Alys Thomas

Building a Drought Characterization Framework with Satellite Remote Sensing and Computer Modeling

Prolonged hydrologic drought disturbs the natural state of ecosystems, stresses regional water supplies, and can adversely affect agricultural production. Determining the severity of hydrologic drought traditionally lies in evaluations of historical rainfall, stream flow, and soil moisture; yet, a comprehensive measure of the magnitude of a drought’s impact on all components of the terrestrial hydrologic system, including surface, soil, and groundwater storage, remains absent from standard drought analyses. NASA’s Gravity Recovery and Climate Experiment (GRACE) satellite mission fills a gap by providing monthly measures of terrestrial water storage anomalies based on timevariable gravitational fields. This dissertation details an in-depth investigation of regional hydrological drought using both satellite data and outputs from computer atmospheric-land models.

In Chapter 1, I present a new quantitative, GRACE-based framework for measuring the severity of hydrologic drought. GRACE observations are used for drought characterization by calculating the deviation of monthly-average terrestrial water storage anomalies from the regional climatological reference, where negative deviations represent storage deficits. Each deficit conveys the volume of water that would be required to recover from a drought. Moreover, this finite deficit observation allows for the calculation of a likely time for recovery based on statistical percentiles of storage change distributions, for every month through the end of the event. To quantify event severity, we combine storage deficits with event duration. Substantial drought events are investigated for four study regions during the GRACE record: the Amazon and Zambezi basins, the Southern Plains, and the Southeastern United States.

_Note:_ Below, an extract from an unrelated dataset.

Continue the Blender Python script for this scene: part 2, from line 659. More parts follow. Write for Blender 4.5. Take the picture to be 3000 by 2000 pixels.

In Chapter 2, I investigate the usability of GRACE observations for use in drought characterization and monitoring, we utilize land surface model outputs, assimilated with satellite observations, for the purposes of: gaining near-real time analysis, downscaling GRACE spatial resolution, and disaggregating the total water storage signal into surface and subsurface storage components. In Chapter 3, I combine the results from previous work with additional climate datasets and discuss the benefits of doing so; essentially, providing a more accurate and comprehensive measure of regional scale drought. This GRACE-based framework has implications for improving drought early warning lead times together with drought preparation and management efforts.